>> start INFORMATION SHOWN

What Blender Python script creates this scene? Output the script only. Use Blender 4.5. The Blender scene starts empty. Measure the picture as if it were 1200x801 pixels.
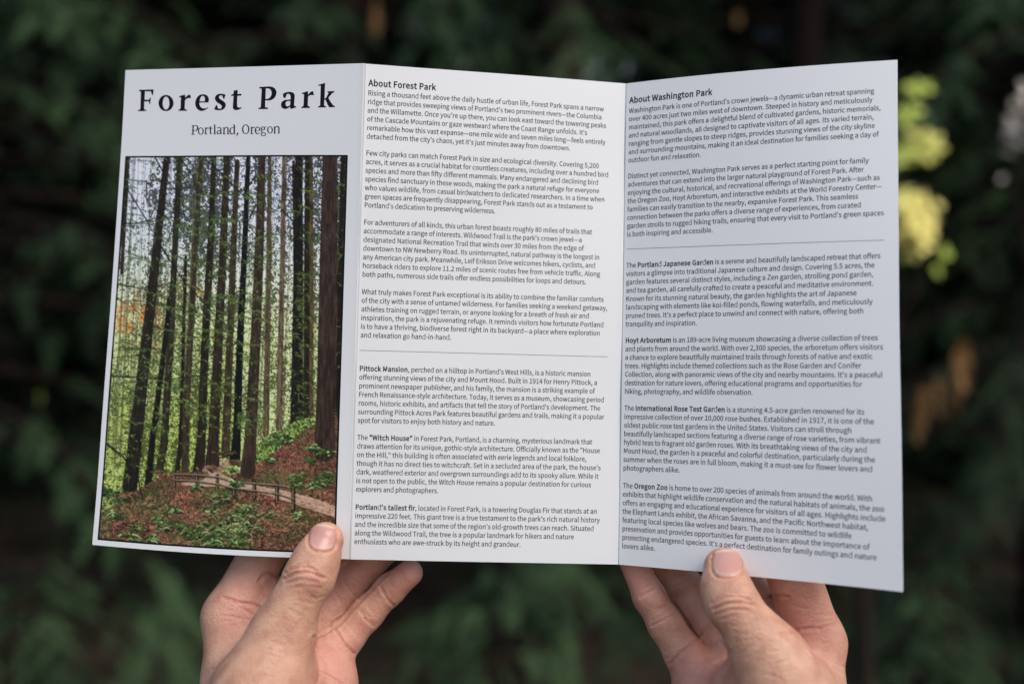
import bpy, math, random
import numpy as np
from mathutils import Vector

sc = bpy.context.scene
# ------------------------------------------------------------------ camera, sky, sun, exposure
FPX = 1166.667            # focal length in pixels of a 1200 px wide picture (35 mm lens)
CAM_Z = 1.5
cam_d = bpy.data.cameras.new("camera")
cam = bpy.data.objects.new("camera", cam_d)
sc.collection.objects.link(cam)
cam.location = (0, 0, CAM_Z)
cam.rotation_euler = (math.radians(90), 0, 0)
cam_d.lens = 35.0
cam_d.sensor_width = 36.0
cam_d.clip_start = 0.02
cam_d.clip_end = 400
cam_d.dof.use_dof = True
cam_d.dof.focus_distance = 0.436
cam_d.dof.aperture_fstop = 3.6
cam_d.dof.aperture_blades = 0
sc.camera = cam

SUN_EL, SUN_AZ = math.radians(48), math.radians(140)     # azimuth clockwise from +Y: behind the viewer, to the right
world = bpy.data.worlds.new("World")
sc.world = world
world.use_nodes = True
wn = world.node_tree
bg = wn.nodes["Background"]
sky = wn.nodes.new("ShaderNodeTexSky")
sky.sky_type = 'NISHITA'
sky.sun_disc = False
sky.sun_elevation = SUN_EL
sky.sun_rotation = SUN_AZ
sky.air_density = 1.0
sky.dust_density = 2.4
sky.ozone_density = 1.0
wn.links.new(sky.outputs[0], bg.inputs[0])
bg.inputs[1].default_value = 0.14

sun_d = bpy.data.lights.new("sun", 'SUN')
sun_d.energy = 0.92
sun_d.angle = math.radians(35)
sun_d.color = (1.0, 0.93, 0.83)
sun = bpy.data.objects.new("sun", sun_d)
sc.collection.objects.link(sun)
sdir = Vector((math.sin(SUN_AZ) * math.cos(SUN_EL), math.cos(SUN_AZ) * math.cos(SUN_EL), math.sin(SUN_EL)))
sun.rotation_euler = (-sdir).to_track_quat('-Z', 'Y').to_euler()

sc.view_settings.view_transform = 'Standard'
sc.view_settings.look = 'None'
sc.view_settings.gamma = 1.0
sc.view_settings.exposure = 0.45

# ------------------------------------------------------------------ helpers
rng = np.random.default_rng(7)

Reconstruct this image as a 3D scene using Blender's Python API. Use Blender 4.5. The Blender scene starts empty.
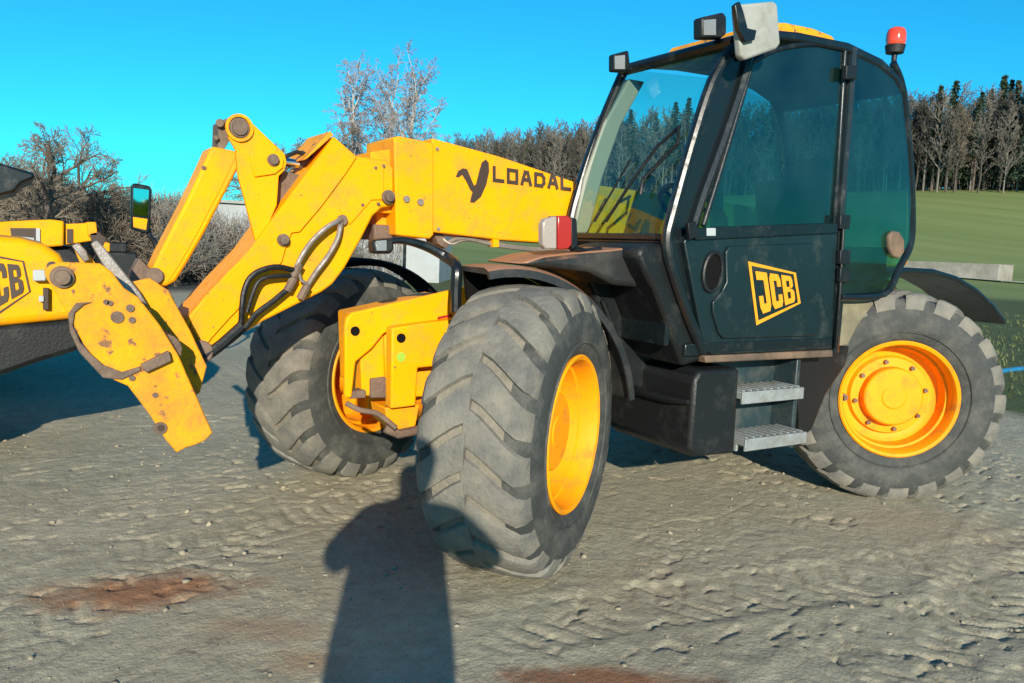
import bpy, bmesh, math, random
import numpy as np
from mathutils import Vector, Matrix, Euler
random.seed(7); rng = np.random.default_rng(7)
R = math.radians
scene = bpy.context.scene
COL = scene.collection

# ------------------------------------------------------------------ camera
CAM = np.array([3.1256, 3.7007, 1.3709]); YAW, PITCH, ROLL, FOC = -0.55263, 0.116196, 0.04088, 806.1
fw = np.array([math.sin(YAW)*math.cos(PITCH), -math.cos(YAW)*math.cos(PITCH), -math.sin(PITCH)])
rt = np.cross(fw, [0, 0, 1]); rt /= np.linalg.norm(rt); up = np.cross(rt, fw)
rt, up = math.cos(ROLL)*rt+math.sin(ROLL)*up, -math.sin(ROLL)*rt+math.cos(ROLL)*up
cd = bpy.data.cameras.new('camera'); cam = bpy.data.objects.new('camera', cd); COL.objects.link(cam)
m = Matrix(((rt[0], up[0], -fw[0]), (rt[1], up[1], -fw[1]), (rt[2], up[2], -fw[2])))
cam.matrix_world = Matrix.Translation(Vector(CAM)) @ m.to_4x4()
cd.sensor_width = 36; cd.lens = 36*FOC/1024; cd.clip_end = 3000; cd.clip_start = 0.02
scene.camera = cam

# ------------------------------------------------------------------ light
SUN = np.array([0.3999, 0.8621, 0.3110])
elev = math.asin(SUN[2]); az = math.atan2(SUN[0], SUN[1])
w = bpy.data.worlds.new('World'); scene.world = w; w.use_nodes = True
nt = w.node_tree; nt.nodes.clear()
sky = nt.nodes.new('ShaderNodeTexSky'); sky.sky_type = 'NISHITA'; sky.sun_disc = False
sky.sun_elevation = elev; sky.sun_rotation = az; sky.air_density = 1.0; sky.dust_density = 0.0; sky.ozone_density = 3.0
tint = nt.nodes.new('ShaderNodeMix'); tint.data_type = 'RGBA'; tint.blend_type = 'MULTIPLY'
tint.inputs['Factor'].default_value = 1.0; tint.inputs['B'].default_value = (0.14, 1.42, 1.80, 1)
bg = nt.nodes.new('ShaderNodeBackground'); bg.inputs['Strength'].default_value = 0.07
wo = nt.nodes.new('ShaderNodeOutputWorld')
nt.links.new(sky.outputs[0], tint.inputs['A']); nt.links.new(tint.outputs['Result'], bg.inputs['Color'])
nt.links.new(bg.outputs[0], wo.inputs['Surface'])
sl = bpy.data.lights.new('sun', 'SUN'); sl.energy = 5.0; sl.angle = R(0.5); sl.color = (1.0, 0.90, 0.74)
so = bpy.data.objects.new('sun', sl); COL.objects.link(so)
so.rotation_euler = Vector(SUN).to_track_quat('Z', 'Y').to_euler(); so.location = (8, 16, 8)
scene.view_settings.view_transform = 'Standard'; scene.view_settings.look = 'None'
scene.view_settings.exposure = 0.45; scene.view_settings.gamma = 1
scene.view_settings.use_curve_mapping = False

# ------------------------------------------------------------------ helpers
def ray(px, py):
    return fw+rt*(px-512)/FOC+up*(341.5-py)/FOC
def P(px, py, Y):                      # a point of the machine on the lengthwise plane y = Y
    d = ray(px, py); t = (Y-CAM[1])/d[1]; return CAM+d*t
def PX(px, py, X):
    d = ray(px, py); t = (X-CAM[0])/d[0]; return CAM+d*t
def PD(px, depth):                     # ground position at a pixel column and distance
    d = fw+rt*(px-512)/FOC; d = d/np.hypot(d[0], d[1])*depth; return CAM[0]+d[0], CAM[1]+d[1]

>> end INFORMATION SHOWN

* [THE REQUEST]:
Are you able to set down all the lines above exactly, without any pictures?

* [RIGHT ANSWER]:
What Blender Python script creates this scene? Output the script only. Use Blender 4.5. The Blender scene starts empty. Measure the picture as if it were 1200x801 pixels.
import bpy, math, random
import numpy as np
from mathutils import Vector

sc = bpy.context.scene
# ------------------------------------------------------------------ camera, sky, sun, exposure
FPX = 1166.667            # focal length in pixels of a 1200 px wide picture (35 mm lens)
CAM_Z = 1.5
cam_d = bpy.data.cameras.new("camera")
cam = bpy.data.objects.new("camera", cam_d)
sc.collection.objects.link(cam)
cam.location = (0, 0, CAM_Z)
cam.rotation_euler = (math.radians(90), 0, 0)
cam_d.lens = 35.0
cam_d.sensor_width = 36.0
cam_d.clip_start = 0.02
cam_d.clip_end = 400
cam_d.dof.use_dof = True
cam_d.dof.focus_distance = 0.436
cam_d.dof.aperture_fstop = 3.6
cam_d.dof.aperture_blades = 0
sc.camera = cam

SUN_EL, SUN_AZ = math.radians(48), math.radians(140)     # azimuth clockwise from +Y: behind the viewer, to the right
world = bpy.data.worlds.new("World")
sc.world = world
world.use_nodes = True
wn = world.node_tree
bg = wn.nodes["Background"]
sky = wn.nodes.new("ShaderNodeTexSky")
sky.sky_type = 'NISHITA'
sky.sun_disc = False
sky.sun_elevation = SUN_EL
sky.sun_rotation = SUN_AZ
sky.air_density = 1.0
sky.dust_density = 2.4
sky.ozone_density = 1.0
wn.links.new(sky.outputs[0], bg.inputs[0])
bg.inputs[1].default_value = 0.14

sun_d = bpy.data.lights.new("sun", 'SUN')
sun_d.energy = 0.92
sun_d.angle = math.radians(35)
sun_d.color = (1.0, 0.93, 0.83)
sun = bpy.data.objects.new("sun", sun_d)
sc.collection.objects.link(sun)
sdir = Vector((math.sin(SUN_AZ) * math.cos(SUN_EL), math.cos(SUN_AZ) * math.cos(SUN_EL), math.sin(SUN_EL)))
sun.rotation_euler = (-sdir).to_track_quat('-Z', 'Y').to_euler()

sc.view_settings.view_transform = 'Standard'
sc.view_settings.look = 'None'
sc.view_settings.gamma = 1.0
sc.view_settings.exposure = 0.45

# ------------------------------------------------------------------ helpers
rng = np.random.default_rng(7)

Reconstruct this image as a 3D scene using Blender's Python API. Use Blender 4.5. The Blender scene starts empty.
import bpy, bmesh, math, random
import numpy as np
from mathutils import Vector, Matrix, Euler
random.seed(7); rng = np.random.default_rng(7)
R = math.radians
scene = bpy.context.scene
COL = scene.collection

# ------------------------------------------------------------------ camera
CAM = np.array([3.1256, 3.7007, 1.3709]); YAW, PITCH, ROLL, FOC = -0.55263, 0.116196, 0.04088, 806.1
fw = np.array([math.sin(YAW)*math.cos(PITCH), -math.cos(YAW)*math.cos(PITCH), -math.sin(PITCH)])
rt = np.cross(fw, [0, 0, 1]); rt /= np.linalg.norm(rt); up = np.cross(rt, fw)
rt, up = math.cos(ROLL)*rt+math.sin(ROLL)*up, -math.sin(ROLL)*rt+math.cos(ROLL)*up
cd = bpy.data.cameras.new('camera'); cam = bpy.data.objects.new('camera', cd); COL.objects.link(cam)
m = Matrix(((rt[0], up[0], -fw[0]), (rt[1], up[1], -fw[1]), (rt[2], up[2], -fw[2])))
cam.matrix_world = Matrix.Translation(Vector(CAM)) @ m.to_4x4()
cd.sensor_width = 36; cd.lens = 36*FOC/1024; cd.clip_end = 3000; cd.clip_start = 0.02
scene.camera = cam

# ------------------------------------------------------------------ light
SUN = np.array([0.3999, 0.8621, 0.3110])
elev = math.asin(SUN[2]); az = math.atan2(SUN[0], SUN[1])
w = bpy.data.worlds.new('World'); scene.world = w; w.use_nodes = True
nt = w.node_tree; nt.nodes.clear()
sky = nt.nodes.new('ShaderNodeTexSky'); sky.sky_type = 'NISHITA'; sky.sun_disc = False
sky.sun_elevation = elev; sky.sun_rotation = az; sky.air_density = 1.0; sky.dust_density = 0.0; sky.ozone_density = 3.0
tint = nt.nodes.new('ShaderNodeMix'); tint.data_type = 'RGBA'; tint.blend_type = 'MULTIPLY'
tint.inputs['Factor'].default_value = 1.0; tint.inputs['B'].default_value = (0.14, 1.42, 1.80, 1)
bg = nt.nodes.new('ShaderNodeBackground'); bg.inputs['Strength'].default_value = 0.07
wo = nt.nodes.new('ShaderNodeOutputWorld')
nt.links.new(sky.outputs[0], tint.inputs['A']); nt.links.new(tint.outputs['Result'], bg.inputs['Color'])
nt.links.new(bg.outputs[0], wo.inputs['Surface'])
sl = bpy.data.lights.new('sun', 'SUN'); sl.energy = 5.0; sl.angle = R(0.5); sl.color = (1.0, 0.90, 0.74)
so = bpy.data.objects.new('sun', sl); COL.objects.link(so)
so.rotation_euler = Vector(SUN).to_track_quat('Z', 'Y').to_euler(); so.location = (8, 16, 8)
scene.view_settings.view_transform = 'Standard'; scene.view_settings.look = 'None'
scene.view_settings.exposure = 0.45; scene.view_settings.gamma = 1
scene.view_settings.use_curve_mapping = False

# ------------------------------------------------------------------ helpers
def ray(px, py):
    return fw+rt*(px-512)/FOC+up*(341.5-py)/FOC
def P(px, py, Y):                      # a point of the machine on the lengthwise plane y = Y
    d = ray(px, py); t = (Y-CAM[1])/d[1]; return CAM+d*t
def PX(px, py, X):
    d = ray(px, py); t = (X-CAM[0])/d[0]; return CAM+d*t
def PD(px, depth):                     # ground position at a pixel column and distance
    d = fw+rt*(px-512)/FOC; d = d/np.hypot(d[0], d[1])*depth; return CAM[0]+d[0], CAM[1]+d[1]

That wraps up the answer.